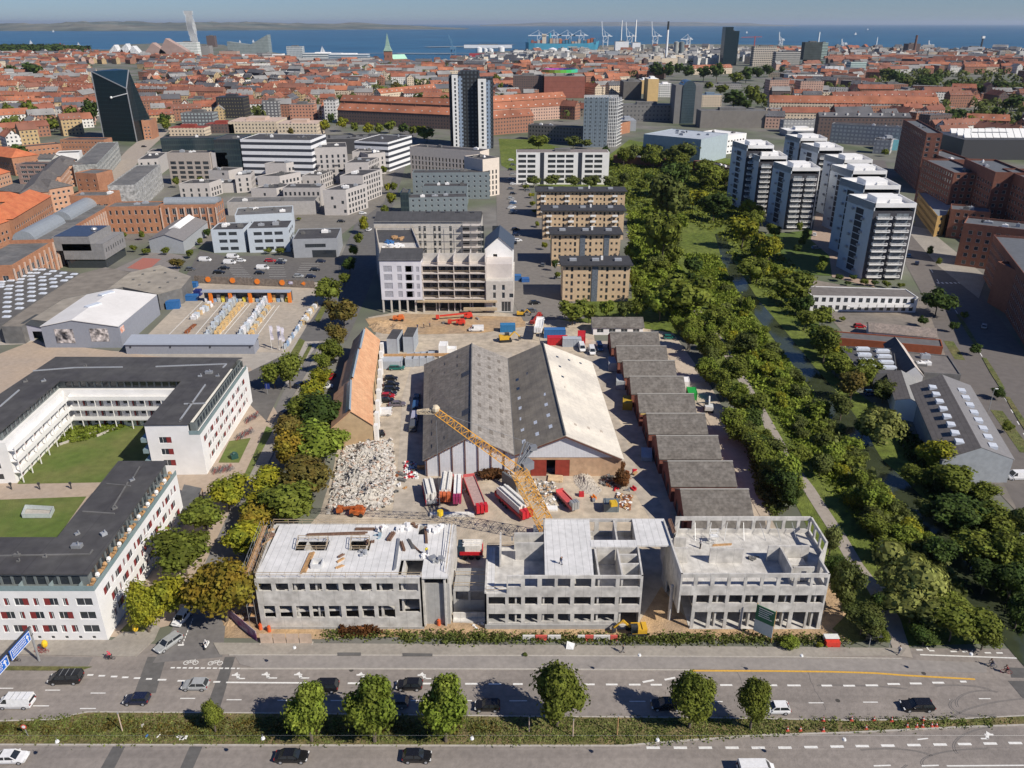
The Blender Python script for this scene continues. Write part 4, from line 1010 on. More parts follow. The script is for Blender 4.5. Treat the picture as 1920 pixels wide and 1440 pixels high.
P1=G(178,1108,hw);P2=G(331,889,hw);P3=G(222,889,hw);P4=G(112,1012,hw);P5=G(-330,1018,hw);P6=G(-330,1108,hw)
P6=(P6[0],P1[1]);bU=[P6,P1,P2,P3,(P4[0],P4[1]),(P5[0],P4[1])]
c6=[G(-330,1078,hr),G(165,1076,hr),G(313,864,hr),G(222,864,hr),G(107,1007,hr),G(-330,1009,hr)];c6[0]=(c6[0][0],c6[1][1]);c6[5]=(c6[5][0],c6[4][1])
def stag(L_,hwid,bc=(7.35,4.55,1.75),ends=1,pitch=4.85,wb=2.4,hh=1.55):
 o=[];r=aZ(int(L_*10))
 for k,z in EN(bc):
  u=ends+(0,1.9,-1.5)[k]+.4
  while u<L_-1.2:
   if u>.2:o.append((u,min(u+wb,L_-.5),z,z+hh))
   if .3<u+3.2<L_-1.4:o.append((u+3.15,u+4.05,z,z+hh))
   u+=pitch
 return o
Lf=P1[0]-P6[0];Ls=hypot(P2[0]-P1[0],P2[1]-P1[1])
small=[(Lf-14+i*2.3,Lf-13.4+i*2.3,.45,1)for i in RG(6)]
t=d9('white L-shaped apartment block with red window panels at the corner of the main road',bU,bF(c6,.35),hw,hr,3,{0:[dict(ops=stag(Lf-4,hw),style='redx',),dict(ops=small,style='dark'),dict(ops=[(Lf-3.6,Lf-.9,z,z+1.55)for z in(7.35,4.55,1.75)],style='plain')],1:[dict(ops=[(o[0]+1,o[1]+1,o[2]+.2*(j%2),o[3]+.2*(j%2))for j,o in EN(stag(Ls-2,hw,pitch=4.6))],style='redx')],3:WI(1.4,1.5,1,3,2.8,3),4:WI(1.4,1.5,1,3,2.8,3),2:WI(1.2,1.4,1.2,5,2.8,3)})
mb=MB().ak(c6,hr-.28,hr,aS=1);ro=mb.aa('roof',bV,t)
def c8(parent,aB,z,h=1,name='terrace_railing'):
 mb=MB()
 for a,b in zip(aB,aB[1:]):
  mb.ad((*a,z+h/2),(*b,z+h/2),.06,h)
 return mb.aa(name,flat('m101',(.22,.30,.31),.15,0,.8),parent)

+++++

Leave the images out, please, and restate each line word for word.

▶ OUTPUT
The Blender Python script for this scene continues. Write part 4, from line 1010 on. More parts follow. The script is for Blender 4.5. Treat the picture as 1920 pixels wide and 1440 pixels high.
P1=G(178,1108,hw);P2=G(331,889,hw);P3=G(222,889,hw);P4=G(112,1012,hw);P5=G(-330,1018,hw);P6=G(-330,1108,hw)
P6=(P6[0],P1[1]);bU=[P6,P1,P2,P3,(P4[0],P4[1]),(P5[0],P4[1])]
c6=[G(-330,1078,hr),G(165,1076,hr),G(313,864,hr),G(222,864,hr),G(107,1007,hr),G(-330,1009,hr)];c6[0]=(c6[0][0],c6[1][1]);c6[5]=(c6[5][0],c6[4][1])
def stag(L_,hwid,bc=(7.35,4.55,1.75),ends=1,pitch=4.85,wb=2.4,hh=1.55):
 o=[];r=aZ(int(L_*10))
 for k,z in EN(bc):
  u=ends+(0,1.9,-1.5)[k]+.4
  while u<L_-1.2:
   if u>.2:o.append((u,min(u+wb,L_-.5),z,z+hh))
   if .3<u+3.2<L_-1.4:o.append((u+3.15,u+4.05,z,z+hh))
   u+=pitch
 return o
Lf=P1[0]-P6[0];Ls=hypot(P2[0]-P1[0],P2[1]-P1[1])
small=[(Lf-14+i*2.3,Lf-13.4+i*2.3,.45,1)for i in RG(6)]
t=d9('white L-shaped apartment block with red window panels at the corner of the main road',bU,bF(c6,.35),hw,hr,3,{0:[dict(ops=stag(Lf-4,hw),style='redx',),dict(ops=small,style='dark'),dict(ops=[(Lf-3.6,Lf-.9,z,z+1.55)for z in(7.35,4.55,1.75)],style='plain')],1:[dict(ops=[(o[0]+1,o[1]+1,o[2]+.2*(j%2),o[3]+.2*(j%2))for j,o in EN(stag(Ls-2,hw,pitch=4.6))],style='redx')],3:WI(1.4,1.5,1,3,2.8,3),4:WI(1.4,1.5,1,3,2.8,3),2:WI(1.2,1.4,1.2,5,2.8,3)})
mb=MB().ak(c6,hr-.28,hr,aS=1);ro=mb.aa('roof',bV,t)
def c8(parent,aB,z,h=1,name='terrace_railing'):
 mb=MB()
 for a,b in zip(aB,aB[1:]):
  mb.ad((*a,z+h/2),(*b,z+h/2),.06,h)
 return mb.aa(name,flat('m101',(.22,.30,.31),.15,0,.8),parent)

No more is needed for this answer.